◆ Task description ◆
Only the lines from the start of the material through the line containing "from mathutils import Vector, Matrix, Euler" are to be extracted, exactly as they appear.

◆ Records supplied ◆
::::

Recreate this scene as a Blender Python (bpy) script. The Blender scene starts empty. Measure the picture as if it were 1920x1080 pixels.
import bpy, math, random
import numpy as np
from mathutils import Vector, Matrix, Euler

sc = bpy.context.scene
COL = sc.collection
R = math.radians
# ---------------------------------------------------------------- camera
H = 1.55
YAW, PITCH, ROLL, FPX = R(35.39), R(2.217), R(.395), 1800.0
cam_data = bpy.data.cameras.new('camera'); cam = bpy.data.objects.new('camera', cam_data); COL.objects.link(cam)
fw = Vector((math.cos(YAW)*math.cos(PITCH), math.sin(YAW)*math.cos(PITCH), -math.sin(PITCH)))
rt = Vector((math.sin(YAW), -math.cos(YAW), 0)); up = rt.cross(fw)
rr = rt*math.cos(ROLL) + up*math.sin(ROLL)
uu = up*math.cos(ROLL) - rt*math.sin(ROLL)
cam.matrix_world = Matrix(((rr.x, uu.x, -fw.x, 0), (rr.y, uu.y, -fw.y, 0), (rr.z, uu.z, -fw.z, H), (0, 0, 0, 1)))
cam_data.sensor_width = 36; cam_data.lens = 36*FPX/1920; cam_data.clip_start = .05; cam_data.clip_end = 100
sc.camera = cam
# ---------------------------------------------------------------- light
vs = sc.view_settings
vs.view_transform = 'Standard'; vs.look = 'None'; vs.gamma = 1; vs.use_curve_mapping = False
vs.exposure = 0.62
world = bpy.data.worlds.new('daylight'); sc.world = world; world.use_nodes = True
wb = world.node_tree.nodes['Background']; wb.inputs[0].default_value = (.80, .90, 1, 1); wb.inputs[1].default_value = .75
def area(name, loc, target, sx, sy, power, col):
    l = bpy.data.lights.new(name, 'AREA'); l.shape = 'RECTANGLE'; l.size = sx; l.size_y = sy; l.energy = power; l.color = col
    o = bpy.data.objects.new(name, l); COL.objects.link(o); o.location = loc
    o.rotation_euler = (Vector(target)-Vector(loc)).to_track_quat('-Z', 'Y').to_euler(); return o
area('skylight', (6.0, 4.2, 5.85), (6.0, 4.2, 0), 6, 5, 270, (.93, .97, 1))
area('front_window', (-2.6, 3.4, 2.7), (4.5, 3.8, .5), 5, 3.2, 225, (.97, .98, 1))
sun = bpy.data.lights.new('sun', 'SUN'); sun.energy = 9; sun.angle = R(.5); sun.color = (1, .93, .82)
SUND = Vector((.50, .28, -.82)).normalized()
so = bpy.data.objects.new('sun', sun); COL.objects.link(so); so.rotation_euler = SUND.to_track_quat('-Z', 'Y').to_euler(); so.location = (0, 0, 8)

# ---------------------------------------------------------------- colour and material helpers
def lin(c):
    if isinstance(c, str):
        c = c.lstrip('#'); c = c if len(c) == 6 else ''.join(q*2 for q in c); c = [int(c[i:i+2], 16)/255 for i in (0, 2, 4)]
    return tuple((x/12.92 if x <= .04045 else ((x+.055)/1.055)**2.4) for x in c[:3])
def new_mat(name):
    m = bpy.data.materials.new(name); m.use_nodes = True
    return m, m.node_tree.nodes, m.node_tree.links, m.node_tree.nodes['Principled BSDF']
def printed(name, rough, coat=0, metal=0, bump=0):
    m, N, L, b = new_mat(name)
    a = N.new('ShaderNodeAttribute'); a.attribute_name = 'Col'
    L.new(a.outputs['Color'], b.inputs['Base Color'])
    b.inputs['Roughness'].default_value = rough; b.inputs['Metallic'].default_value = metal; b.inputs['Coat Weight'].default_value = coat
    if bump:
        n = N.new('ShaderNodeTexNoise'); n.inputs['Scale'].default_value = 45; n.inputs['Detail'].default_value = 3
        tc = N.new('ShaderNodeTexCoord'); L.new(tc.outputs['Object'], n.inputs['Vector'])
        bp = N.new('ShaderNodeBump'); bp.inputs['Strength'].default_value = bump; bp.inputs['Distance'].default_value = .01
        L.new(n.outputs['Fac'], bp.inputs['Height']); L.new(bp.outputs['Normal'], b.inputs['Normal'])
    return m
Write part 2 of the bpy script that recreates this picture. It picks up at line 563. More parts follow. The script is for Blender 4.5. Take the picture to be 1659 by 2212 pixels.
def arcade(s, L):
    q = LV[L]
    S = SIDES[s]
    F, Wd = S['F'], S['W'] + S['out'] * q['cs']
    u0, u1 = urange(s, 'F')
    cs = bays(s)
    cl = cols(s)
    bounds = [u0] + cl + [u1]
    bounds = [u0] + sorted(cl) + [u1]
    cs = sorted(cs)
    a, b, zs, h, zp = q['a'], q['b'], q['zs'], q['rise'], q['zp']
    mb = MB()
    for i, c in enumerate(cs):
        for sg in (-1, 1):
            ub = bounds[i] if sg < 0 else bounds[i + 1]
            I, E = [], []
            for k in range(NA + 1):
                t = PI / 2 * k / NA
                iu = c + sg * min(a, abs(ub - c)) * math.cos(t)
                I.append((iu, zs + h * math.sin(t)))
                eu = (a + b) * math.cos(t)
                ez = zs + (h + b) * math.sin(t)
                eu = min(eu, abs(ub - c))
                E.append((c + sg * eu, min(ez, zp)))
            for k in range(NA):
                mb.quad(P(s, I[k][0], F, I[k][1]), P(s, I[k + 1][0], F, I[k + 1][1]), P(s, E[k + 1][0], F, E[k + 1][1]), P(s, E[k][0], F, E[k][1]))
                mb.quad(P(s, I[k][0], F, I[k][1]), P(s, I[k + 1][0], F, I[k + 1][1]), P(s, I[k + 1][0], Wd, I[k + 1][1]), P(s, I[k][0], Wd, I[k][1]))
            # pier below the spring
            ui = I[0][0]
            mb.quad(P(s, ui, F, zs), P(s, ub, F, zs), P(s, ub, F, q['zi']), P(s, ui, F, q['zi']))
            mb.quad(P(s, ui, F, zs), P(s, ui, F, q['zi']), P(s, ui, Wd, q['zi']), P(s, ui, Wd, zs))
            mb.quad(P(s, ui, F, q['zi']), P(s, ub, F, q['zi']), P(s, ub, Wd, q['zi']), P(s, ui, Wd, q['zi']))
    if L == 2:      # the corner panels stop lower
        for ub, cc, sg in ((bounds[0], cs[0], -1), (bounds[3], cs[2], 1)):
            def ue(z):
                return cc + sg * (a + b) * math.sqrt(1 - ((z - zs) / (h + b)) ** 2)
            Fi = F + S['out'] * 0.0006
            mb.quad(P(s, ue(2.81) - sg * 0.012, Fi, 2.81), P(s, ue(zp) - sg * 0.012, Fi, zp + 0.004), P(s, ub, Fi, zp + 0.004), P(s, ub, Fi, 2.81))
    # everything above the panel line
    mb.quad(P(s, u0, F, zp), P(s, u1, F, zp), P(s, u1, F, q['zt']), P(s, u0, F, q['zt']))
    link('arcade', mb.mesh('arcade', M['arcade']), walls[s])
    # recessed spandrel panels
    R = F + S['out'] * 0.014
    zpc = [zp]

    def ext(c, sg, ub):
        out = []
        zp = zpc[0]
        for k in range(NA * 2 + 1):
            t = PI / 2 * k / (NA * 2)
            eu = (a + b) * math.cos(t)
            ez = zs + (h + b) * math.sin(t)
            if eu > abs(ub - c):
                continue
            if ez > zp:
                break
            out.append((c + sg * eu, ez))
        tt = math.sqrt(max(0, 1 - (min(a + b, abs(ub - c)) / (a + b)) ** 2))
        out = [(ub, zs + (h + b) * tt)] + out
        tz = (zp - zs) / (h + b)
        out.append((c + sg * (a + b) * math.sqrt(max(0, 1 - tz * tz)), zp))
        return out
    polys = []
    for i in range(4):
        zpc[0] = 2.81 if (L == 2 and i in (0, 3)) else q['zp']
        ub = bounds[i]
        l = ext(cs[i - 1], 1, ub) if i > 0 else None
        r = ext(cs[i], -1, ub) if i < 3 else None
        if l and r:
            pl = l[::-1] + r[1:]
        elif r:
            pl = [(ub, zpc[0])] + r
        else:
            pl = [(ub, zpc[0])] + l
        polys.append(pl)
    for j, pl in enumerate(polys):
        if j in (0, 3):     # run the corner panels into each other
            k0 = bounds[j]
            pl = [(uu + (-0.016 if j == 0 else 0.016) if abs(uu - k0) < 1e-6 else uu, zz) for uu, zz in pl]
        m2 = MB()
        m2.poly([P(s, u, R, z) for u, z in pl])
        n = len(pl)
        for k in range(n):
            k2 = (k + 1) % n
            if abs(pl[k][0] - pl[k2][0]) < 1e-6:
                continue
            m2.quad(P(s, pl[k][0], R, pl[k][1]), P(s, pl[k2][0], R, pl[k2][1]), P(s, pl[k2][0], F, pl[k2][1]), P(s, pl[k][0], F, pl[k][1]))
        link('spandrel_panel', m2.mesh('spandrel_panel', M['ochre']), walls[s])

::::

◆ Solution ◆
Recreate this scene as a Blender Python (bpy) script. The Blender scene starts empty. Measure the picture as if it were 1920x1080 pixels.
import bpy, math, random
import numpy as np
from mathutils import Vector, Matrix, Euler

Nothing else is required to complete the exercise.